Pub owners plea to Council in road closure saga

Man i' the Rock pub owner Jack Kerr who has appealed for Fife Council to repair the road outside his pub or give him a rates cut for the premises.
Man i' the Rock pub owner Jack Kerr who has appealed for Fife Council to repair the road outside his pub or give him a rates cut for the premises.

The owner of a pub in Dysart is battling with Fife Council to cut his rates as compensation for the road outside the hostelry being closed for SIX YEARS.

And Jack Kerr, owner of Man i’ the Rock, which has been a popular watering hole in the royal burgh since 1870, is appealing for Fife Council to fix the road which collapsed in 2009, and which he says is an eyesore which allows for no passing trade and also puts visitors off.

The pub sits at the corner of Edington Place and School Brae, and the former street has been closed since part of it collapsed into the garden of an adjacent house in December 2009.

A legal wrangle ensued between Fife Council, which has responsibility for the road, and the home owner whose garden wall and part of the road fell into.
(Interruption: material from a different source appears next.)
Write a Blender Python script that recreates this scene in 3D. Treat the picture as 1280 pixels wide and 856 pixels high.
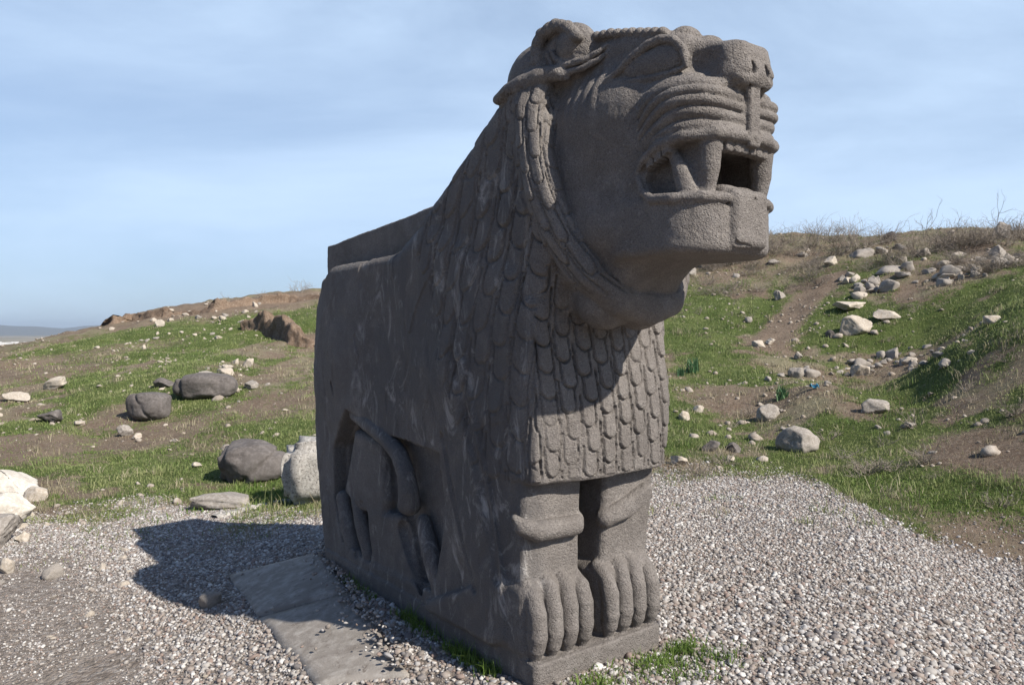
import bpy, bmesh, math
import numpy as np
from mathutils import Vector

R = math.radians
for o in list(bpy.data.objects):
    bpy.data.objects.remove(o)
scene = bpy.context.scene
COL = scene.collection

# ------------------------------------------------------------------ camera
EYE = 1.65
FPX = 940.0                                   # focal length in pixels of a 1280 px wide frame
cam_d = bpy.data.cameras.new('camera')
cam_d.sensor_width = 36.0
cam_d.lens = 36.0 * FPX / 1280.0
cam_d.clip_start = 0.05
cam_d.clip_end = 60000.0
cam = bpy.data.objects.new('camera', cam_d)
COL.objects.link(cam)
PITCH = math.atan(13.0 / FPX)
cam.location = (0, 0, EYE)
cam.rotation_euler = (R(90) - PITCH, 0, 0)
scene.camera = cam

# ------------------------------------------------------------------ sky, sun, exposure
TO_SUN = Vector((0.952, -0.771, 1.0)).normalized()
SUN_EL = math.asin(TO_SUN.z)
SUN_AZ = math.atan2(TO_SUN.x, TO_SUN.y)
world = bpy.data.worlds.new('World')
scene.world = world
world.use_nodes = True
wn, wl = world.node_tree.nodes, world.node_tree.links
wn.clear()
sky = wn.new('ShaderNodeTexSky')
sky.sky_type = 'NISHITA'
sky.sun_disc = False
sky.sun_elevation = SUN_EL
sky.sun_rotation = SUN_AZ
sky.air_density = 1.0
sky.dust_density = 1.0
sky.ozone_density = 2.0
wtc = wn.new('ShaderNodeTexCoord')
wmp = wn.new('ShaderNodeMapping')
wmp.inputs['Scale'].default_value = (0.8, 0.8, 2.7)
wmp.inputs['Rotation'].default_value = (0.0, R(-5), 0.0)
wl.new(wtc.outputs['Generated'], wmp.inputs['Vector'])
wnz = wn.new('ShaderNodeTexNoise')
wnz.inputs['Scale'].default_value = 1.3
wnz.inputs['Detail'].default_value = 7.0
wnz.inputs['Roughness'].default_value = 0.58
wnz.inputs['Distortion'].default_value = 0.35
wl.new(wmp.outputs['Vector'], wnz.inputs['Vector'])
wcr = wn.new('ShaderNodeMapRange')
wcr.interpolation_type = 'SMOOTHSTEP'
wcr.inputs['From Min'].default_value = 0.33
wcr.inputs['From Max'].default_value = 0.74
wcr.inputs['To Min'].default_value = 0.46
wcr.inputs['To Max'].default_value = 0.93
wl.new(wnz.outputs['Fac'], wcr.inputs['Value'])
wmix = wn.new('ShaderNodeMix')
wmix.data_type = 'RGBA'
wsx = wn.new('ShaderNodeSeparateXYZ')
wl.new(wtc.outputs['Generated'], wsx.inputs['Vector'])
wfr = wn.new('ShaderNodeMapRange')                       # the cirrus sheet covers the northern sky, the south is clear
wfr.interpolation_type = 'SMOOTHSTEP'
wfr.inputs['From Min'].default_value = 0.15
wfr.inputs['From Max'].default_value = 0.75
wl.new(wsx.outputs['Y'], wfr.inputs['Value'])
wmu = wn.new('ShaderNodeMath')
wmu.operation = 'MULTIPLY'
wl.new(wcr.outputs['Result'], wmu.inputs[0])
wl.new(wfr.outputs['Result'], wmu.inputs[1])
wl.new(wmu.outputs[0], wmix.inputs['Factor'])
wtint = wn.new('ShaderNodeMix')
wtint.data_type = 'RGBA'
wtint.blend_type = 'MULTIPLY'
wtint.inputs['Factor'].default_value = 1.0
wl.new(sky.outputs['Color'], wtint.inputs[6])
wtint.inputs[7].default_value = (0.95, 1.14, 1.42, 1)
wl.new(wtint.outputs[2], wmix.inputs[6])
wmix.inputs[7].default_value = (9.2, 11.8, 15.2, 1)       # thin cirrus, in sky units
wbg = wn.new('ShaderNodeBackground')
wbg.inputs['Strength'].default_value = 0.054
wl.new(wmix.outputs[2], wbg.inputs['Color'])
wout = wn.new('ShaderNodeOutputWorld')
wl.new(wbg.outputs['Background'], wout.inputs['Surface'])

sun_d = bpy.data.lights.new('sun', 'SUN')
sun_d.energy = 5.0
sun_d.angle = R(0.53)
sun_d.color = (1.0, 0.94, 0.85)
sun = bpy.data.objects.new('sun', sun_d)
COL.objects.link(sun)
sun.rotation_euler = (-TO_SUN).to_track_quat('-Z', 'Y').to_euler()
sun.location = TO_SUN * 50

vs = scene.view_settings
vs.view_transform = 'Standard'
vs.look = 'None'
vs.gamma = 1.0
vs.use_curve_mapping = False
vs.exposure = 0.5

# ------------------------------------------------------------------ helpers
rng = np.random.default_rng(7)


def tag(o, label=None, cat=None, group=None, kind=None):
    if label: o['label'] = label
    if cat: o['category'] = cat
    if group: o['group'] = group
    if kind: o['kind'] = kind
    return o


def link(o, parent=None):
    COL.objects.link(o)
    if parent is not None:
        o.parent = parent
    return o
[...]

No repairs have been done, and large concrete barriers still block off the damaged section, preventing traffic from travelling along it.
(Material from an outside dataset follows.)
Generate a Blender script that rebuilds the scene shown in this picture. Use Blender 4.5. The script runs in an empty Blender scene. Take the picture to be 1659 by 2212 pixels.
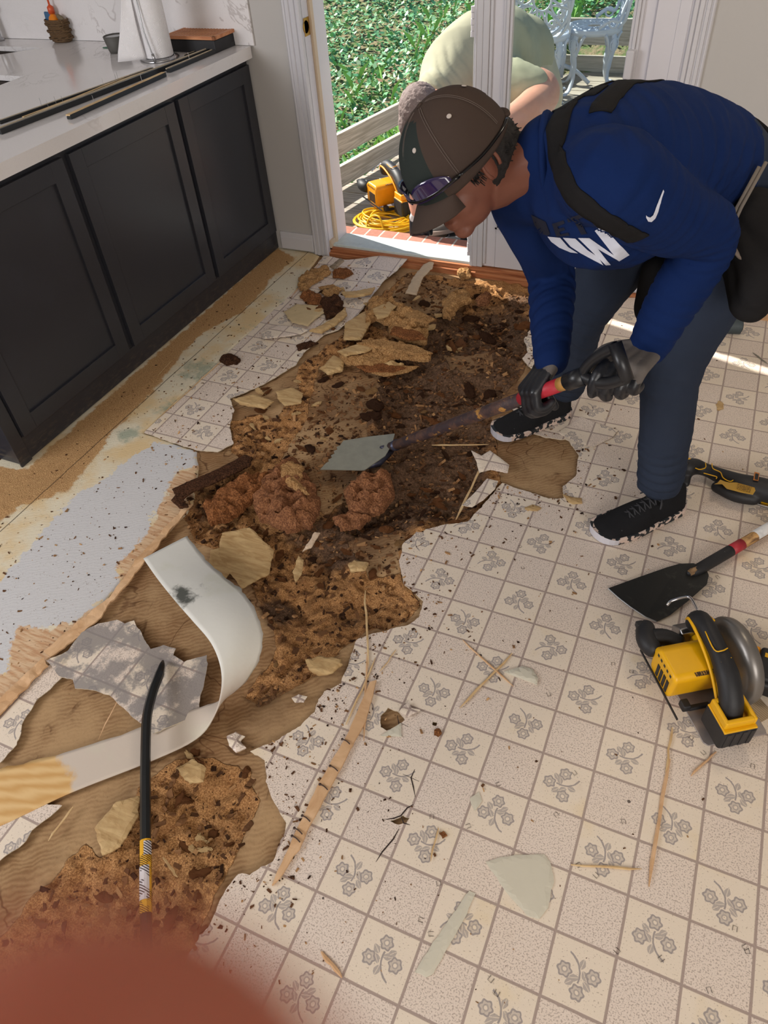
import bpy, bmesh, math, random
import numpy as np
from mathutils import Vector, Matrix, noise
from mathutils.bvhtree import BVHTree
from mathutils.geometry import delaunay_2d_cdt
random.seed(7)
rng = np.random.RandomState(11)
scene = bpy.context.scene
COL = scene.collection

# ------------------------------------------------------------------ camera
F_PX = 1556.54
CR = np.array([[0.9137058687, 0.4013635438, -0.0636308974],
               [0.2384679048, -0.6563503054, -0.7157774340],
               [-0.3290511264, 0.6388361154, -0.6954233493]])   # rows: right, down, forward
CC = np.array([0.1994380, -1.3381919, 1.6137685])
cam_d = bpy.data.cameras.new('camera')
cam = bpy.data.objects.new('camera', cam_d)
COL.objects.link(cam)
M = Matrix(((CR[0][0], -CR[1][0], -CR[2][0], CC[0]),
            (CR[0][1], -CR[1][1], -CR[2][1], CC[1]),
            (CR[0][2], -CR[1][2], -CR[2][2], CC[2]),
            (0, 0, 0, 1)))
cam.matrix_world = M
cam_d.sensor_fit = 'VERTICAL'
cam_d.sensor_height = 36.0
cam_d.lens = 36.0 * F_PX / 2212.0
cam_d.clip_start = 0.002
cam_d.clip_end = 200
cam_d.dof.use_dof = True
cam_d.dof.focus_distance = 1.9
cam_d.dof.aperture_fstop = 16.0
scene.camera = cam

# ------------------------------------------------------------------ light
scene.view_settings.view_transform = 'Standard'
scene.view_settings.look = 'None'
scene.view_settings.exposure = 0.0
scene.view_settings.gamma = 1.0
scene.view_settings.use_curve_mapping = False
world = bpy.data.worlds.new('sky')
scene.world = world
world.use_nodes = True
wn = world.node_tree.nodes
wl = world.node_tree.links
wn.clear()
wo = wn.new('ShaderNodeOutputWorld')
bg = wn.new('ShaderNodeBackground')
sk = wn.new('ShaderNodeTexSky')
sk.sky_type = 'HOSEK_WILKIE'
sk.turbidity = 3.0
sk.ground_albedo = 0.3
sk.sun_direction = Vector((-.72, .25, .62)).normalized()
bg.inputs['Strength'].default_value = 3.2
wl.new(sk.outputs[0], bg.inputs[0])
wl.new(bg.outputs[0], wo.inputs[0])

def add_light(name, kind, loc, target, energy, color, size=None, size_y=None):
    d = bpy.data.lights.new(name, kind)
    d.energy = energy
    d.color = color
    if kind == 'AREA':
        d.shape = 'RECTANGLE'
        d.size = size
        d.size_y = size_y or size
    o = bpy.data.objects.new(name, d)
    COL.objects.link(o)
    o.location = loc
    v = Vector(target) - Vector(loc)
    o.rotation_euler = v.to_track_quat('-Z', 'Y').to_euler()
    return o
SUN_DIR = Vector((.955, -.297, -.86))
sun = add_light('sun', 'SUN', (-6, 4, 8), Vector((-6, 4, 8)) + SUN_DIR, 9.0, (1.0, .95, .86))
sun.data.angle = math.radians(.6)
# daylight from the kitchen window left of the photographer, from the dining window behind, and the ceiling lamp
add_light('kitchen_window_light', 'AREA', (-2.9, -2.4, 1.75), (-.5, 1.0, .3), 62, (.97, .97, 1.0), 1.6, 1.2)
add_light('dining_window_light', 'AREA', (1.6, -3.4, 1.8), (-.3, .6, .3), 86, (1.0, .95, .9), 2.4, 1.5)
add_light('ceiling_lamp_light', 'AREA', (.30, .75, 2.36), (.3, .75, 0), 7, (1.0, .83, .62), .35, .35)

# ------------------------------------------------------------------ pixel -> place helpers
def ray(px, py):
    return CR.T @ np.array([(px - 829.5) / F_PX, (py - 1106) / F_PX, 1.0])
def P(px, py, z=0.0):
    d = ray(px, py); return CC + d * ((z - CC[2]) / d[2])
def PY(px, py, Y):
    d = ray(px, py); return CC + d * ((Y - CC[1]) / d[1])
def PX(px, py, X):
    d = ray(px, py); return CC + d * ((X - CC[0]) / d[0])
def PD(px, py, depth):
    d = ray(px, py); return CC + d * depth
def V3(p): return Vector((float(p[0]), float(p[1]), float(p[2])))
T = 0.119      # one printed square of the vinyl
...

Mr Kerr (63), who lives in a flat behind the pub, took over Man i’ the Rock in June 2005 and enjoyed good trade in the initial years. However after the road was closed business took a turn for the worse.
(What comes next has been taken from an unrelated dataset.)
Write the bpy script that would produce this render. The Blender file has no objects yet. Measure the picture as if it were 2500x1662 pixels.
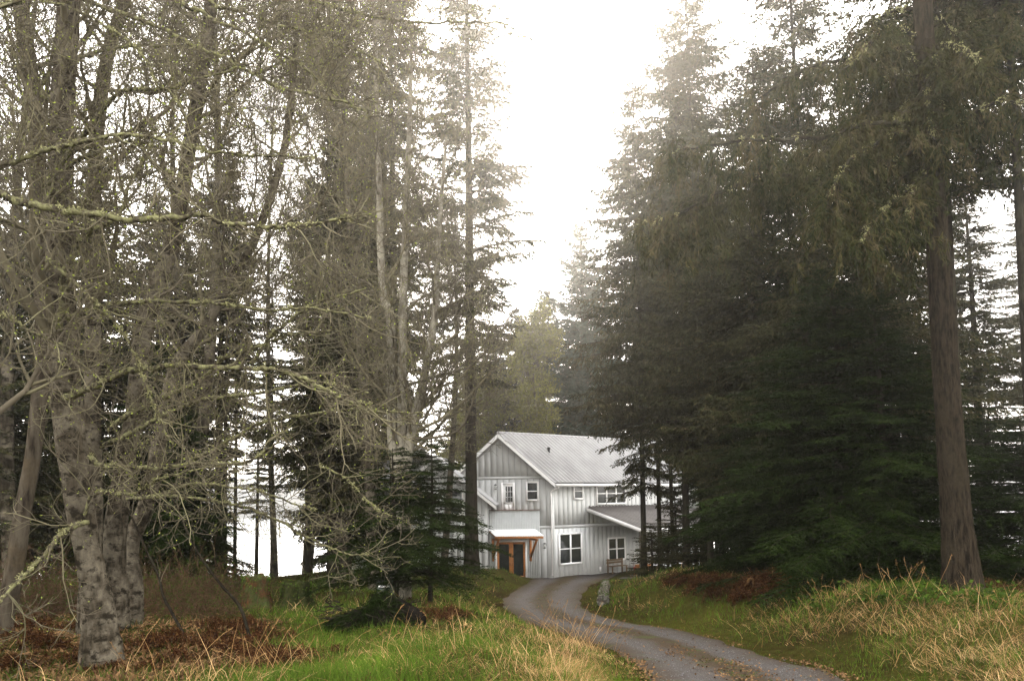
import bpy, math, numpy as np
from mathutils import Matrix, Vector

scene = bpy.context.scene
COL = scene.collection
R = np.random.default_rng(7)
pi = math.pi

# ------------------------------------------------------------------ mesh building
class MB:
    """Collects vertices and faces (quads and triangles), a tint per vertex, and builds one mesh."""
    def __init__(s):
        s.v = []; s.q = []; s.t = []; s.c = []; s.n = 0; s.qm = []; s.tm = []
    def add(s, v, q=None, t=None, tint=0.0, mat=0):
        v = np.asarray(v, float).reshape(-1, 3)
        s.v.append(v)
        s.c.append(np.broadcast_to(np.asarray(tint, float), (len(v),)).copy())
        if q is not None and len(q):
            q = np.asarray(q, int).reshape(-1, 4) + s.n; s.q.append(q); s.qm.append(np.full(len(q), mat))
        if t is not None and len(t):
            t = np.asarray(t, int).reshape(-1, 3) + s.n; s.t.append(t); s.tm.append(np.full(len(t), mat))
        s.n += len(v)
    def mesh(s, name, mats, smooth=False):
        me = bpy.data.meshes.new(name)
        v = np.concatenate(s.v) if s.v else np.zeros((0, 3))
        q = np.concatenate(s.q) if s.q else np.zeros((0, 4), int)
        t = np.concatenate(s.t) if s.t else np.zeros((0, 3), int)
        me.vertices.add(len(v)); me.vertices.foreach_set('co', v.astype(np.float32).ravel())
        nl = len(q) * 4 + len(t) * 3
        me.loops.add(nl)
        me.loops.foreach_set('vertex_index', np.concatenate([q.ravel(), t.ravel()]).astype(np.int32))
        me.polygons.add(len(q) + len(t))
        ls = np.concatenate([np.arange(len(q)) * 4, len(q) * 4 + np.arange(len(t)) * 3])
        me.polygons.foreach_set('loop_start', ls.astype(np.int32))
        mi = np.concatenate([np.concatenate(s.qm) if s.qm else np.zeros(0), np.concatenate(s.tm) if s.tm else np.zeros(0)])
        me.polygons.foreach_set('material_index', mi.astype(np.int32))
        if smooth: me.polygons.foreach_set('use_smooth', np.ones(len(mi), bool))
        a = me.attributes.new('tint', 'FLOAT', 'POINT')
        a.data.foreach_set('value', np.concatenate(s.c).astype(np.float32) if s.c else np.zeros(0, np.float32))
        for m in (mats if isinstance(mats, (list, tuple)) else [mats]): me.materials.append(m)
        me.update(calc_edges=True); me.validate()
        return me
    # ---- shapes
    def box(s, lo, hi, frame=None, mat=0, tint=0.0):
        (a, b, c), (d, e, f) = lo, hi
        v = np.array([[a,b,c],[d,b,c],[d,e,c],[a,e,c],[a,b,f],[d,b,f],[d,e,f],[a,e,f]], float)
        if frame is not None: v = frame(v)
        s.add(v, [[0,3,2,1],[4,5,6,7],[0,1,5,4],[1,2,6,5],[2,3,7,6],[3,0,4,7]], mat=mat, tint=tint)
    def tube(s, P, r, sides=8, tint=0.0, mat=0, cap=True, wob=0.0, rng=R):
        P = np.asarray(P, float); n = len(P); r = np.broadcast_to(np.asarray(r, float), (n,))
        T = np.gradient(P, axis=0); T /= np.linalg.norm(T, axis=1)[:, None] + 1e-9
        ref = np.array([1., 0, 0]) if abs(T[0][0]) < .8 else np.array([0, 1., 0])
        U = ref - (T @ ref)[:, None] * T; U /= np.linalg.norm(U, axis=1)[:, None]
        V = np.cross(T, U)
        a = np.arange(sides) * 2 * pi / sides
        rr = r[:, None] * (1 + wob * rng.normal(size=(n, sides))) if wob else np.repeat(r[:, None], sides, 1)
        v = P[:, None] + rr[..., None] * (np.cos(a)[None, :, None] * U[:, None] + np.sin(a)[None, :, None] * V[:, None])
        i = np.arange(n - 1)[:, None] * sides; j = np.arange(sides)[None]; k = (j + 1) % sides
        q = np.stack([i + j, i + k, i + k + sides, i + j + sides], -1).reshape(-1, 4)
        tt = []
        vv = v.reshape(-1, 3)
        if cap:
            vv = np.vstack([vv, P[0], P[-1]]); c0 = n * sides; b = (n - 1) * sides
            tt = [[c0, (x + 1) % sides, x] for x in range(sides)] + [[c0 + 1, b + x, b + (x + 1) % sides] for x in range(sides)]
        s.add(vv, q, tt, tint=tint, mat=mat)
    def segs(s, p0, p1, r0, r1, sides=3, tint=0.0, mat=0):
        """many separate tapered prisms at once"""
        N = len(p0)
        if N == 0: return
        d = p1 - p0; d = d / (np.linalg.norm(d, axis=1)[:, None] + 1e-9)
        ref = np.where(np.abs(d[:, 2:3]) < .9, np.array([[0, 0, 1.]]), np.array([[1., 0, 0]]))
        U = np.cross(d, ref); U /= np.linalg.norm(U, axis=1)[:, None] + 1e-9
        V = np.cross(d, U)
        a = np.arange(sides) * 2 * pi / sides
        ring = np.cos(a)[None, :, None] * U[:, None] + np.sin(a)[None, :, None] * V[:, None]
        r0 = np.broadcast_to(np.asarray(r0, float), (N,)); r1 = np.broadcast_to(np.asarray(r1, float), (N,))
        v = np.concatenate([p0[:, None] + ring * r0[:, None, None], p1[:, None] + ring * r1[:, None, None]], 1)
        j = np.arange(sides); k = (j + 1) % sides
        q = np.stack([j, k, k + sides, j + sides], -1)[None] + (np.arange(N) * 2 * sides)[:, None, None]
        t = np.repeat(np.broadcast_to(np.asarray(tint, float), (N,)), 2 * sides)
        s.add(v.reshape(-1, 3), q.reshape(-1, 4), tint=t, mat=mat)
    def lines(s, P, r, sides=3, tint=0.0, mat=0):
        """P (N,K,3) polylines, r (N,K) radii"""
        N, K, _ = P.shape
        tt = np.repeat(np.broadcast_to(np.asarray(tint, float), (N,)), K - 1)
        s.segs(P[:, :-1].reshape(-1, 3), P[:, 1:].reshape(-1, 3), r[:, :-1].ravel(), r[:, 1:].ravel(), sides, tt, mat)
    def kites(s, p, d, L, w, rng, tint=0.0, mat=0, twist=None, wide=.45):
        """leaf-shaped single quads: from p along d (unit), length L, width w, random roll"""
        N = len(p)
        if N == 0: return
        d = d / (np.linalg.norm(d, axis=1)[:, None] + 1e-9)
        if twist is None:
            u = rng.normal(size=(N, 3))
        else: u = twist
        u = u - (u * d).sum(1)[:, None] * d; u /= np.linalg.norm(u, axis=1)[:, None] + 1e-9
        L = np.broadcast_to(np.asarray(L, float), (N,))[:, None]; w = np.broadcast_to(np.asarray(w, float), (N,))[:, None]
        v = np.stack([p, p + d * L * wide + u * w * .5, p + d * L, p + d * L * wide - u * w * .5], 1)
        q = np.arange(4)[None] + (np.arange(N) * 4)[:, None]
        s.add(v.reshape(-1, 3), q, tint=np.repeat(np.broadcast_to(np.asarray(tint, float), (N,)), 4), mat=mat)

def put(name, mb, mat, parent=None, smooth=False, label=None):
    me = mb if isinstance(mb, bpy.types.Mesh) else mb.mesh(name, mat, smooth)
    o = bpy.data.objects.new(name, me); COL.objects.link(o)
    if parent is not None: o.parent = parent
    if label: o['label'] = label
    return o
def tag(o, label=None, cat=None, group=None, kind=None):
    for k, v in (('label', label), ('category', cat), ('group', group), ('kind', kind)):
        if v: o[k] = v
    return o
def thing(name, label, cat, loc=(0, 0, 0), rz=0, group=None, sc=1.0):
    o = bpy.data.objects.new(name, None); COL.objects.link(o)
    o.empty_display_size = .2
    o.location = loc; o.rotation_euler = (0, 0, rz); o.scale = (sc, sc, sc) if np.isscalar(sc) else sc
    return tag(o, label, cat, group)

# ------------------------------------------------------------------ camera
PITCH, ROLL, F, PY = math.radians(3.5), math.radians(0.8), 1907.0, 1100.0     # a level-ish camera with a raised lens
cam = bpy.data.cameras.new('camera'); cam_o = bpy.data.objects.new('camera', cam); COL.objects.link(cam_o)
cam.sensor_width = 36; cam.sensor_fit = 'HORIZONTAL'; cam.lens = F / 2500 * 36; cam.shift_y = (PY - 831) / 2500; cam.clip_start = .05; cam.clip_end = 6000
cam_o.matrix_world = Matrix.Rotation(pi / 2 + PITCH, 4, 'X') @ Matrix.Rotation(-ROLL, 4, 'Z')
scene.camera = cam_o
def ray(px, py):
    """direction in the world of a point of the 2500 x 1662 picture: used to measure real positions"""
    cx = (px - 1250) / F; cy = (PY - py) / F
    c, s = math.cos(ROLL), math.sin(ROLL)
    X = c * cx + s * cy; Y = -s * cx + c * cy
    return np.array([X, math.cos(PITCH) - Y * math.sin(PITCH), math.sin(PITCH) + Y * math.cos(PITCH)])
def W(px, py, Y):
    d = ray(px, py); return d * Y / d[1]

# ------------------------------------------------------------------ noise helpers
def vnoise(x, y, sc, seed=0):
    g = np.random.default_rng(seed).random((64, 64))
    x = np.asarray(x) / sc; y = np.asarray(y) / sc
    xi = np.floor(x).astype(int); yi = np.floor(y).astype(int); fx = x - xi; fy = y - yi
    fx = fx * fx * (3 - 2 * fx); fy = fy * fy * (3 - 2 * fy)
    G = lambda a, b: g[a % 64, b % 64]
    return (G(xi, yi) * (1 - fx) + G(xi + 1, yi) * fx) * (1 - fy) + (G(xi, yi + 1) * (1 - fx) + G(xi + 1, yi + 1) * fx) * fy
def sm(t):
    t = np.clip(t, 0, 1); return t * t * (3 - 2 * t)
def smooth_path(P, n):
    """Catmull-Rom through P, n points"""
    P = np.asarray(P, float); m = len(P)
    t = np.linspace(0, m - 1, n); i = np.clip(t.astype(int), 0, m - 2); f = (t - i)[:, None]
    p0 = P[np.clip(i - 1, 0, m - 1)]; p1 = P[i]; p2 = P[i + 1]; p3 = P[np.clip(i + 2, 0, m - 1)]
    return .5 * (2 * p1 + (p2 - p0) * f + (2 * p0 - 5 * p1 + 4 * p2 - p3) * f ** 2 + (-p0 + 3 * p1 - 3 * p2 + p3) * f ** 3)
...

“I know it’s not all down to the road closure and there were other factors involved, but this definitely played a part and I think that the least Fife Council could do to give me a level playing field, would be to cut my rates,” he said.

At the time of the closure, Mr Kerr was leasing the pub to another couple and was not responsible for its day-to-day running.

“I applied for a reduction in my rates last summer and someone from the council came out and told me I should have applied before March 2010, but I wasn’t in charge of the pub then and I explained that.

“My wife comes from Perth and we’re keen to return there so I put the pub on the market almost two years ago, but nobody is interested when they see the road closed signs. We can’t believe it’s still closed after all this time with nothing being done. It’s a nightmare.”

Heather Honeyman, assessor with Fife Council, said: “The road collapsed in 2009 - before the property’s entry was made in the 2010 valuation roll. In accordance with current case law, a rateable value can only be amended if an event, which can be shown to affect the value of the property, occurs after the entry has been made.”

Murray Scott, lead professional for structures, said: “It was a private boundary wall that supported the public road which collapsed. Following a legal case, the council has been in dialogue with the property owner to negotiate a solution. We understand the frustration of local residents and are actively trying to progress repairs. We have completed designs for the work but need to conclude the legal agreement with the owners before we can start.”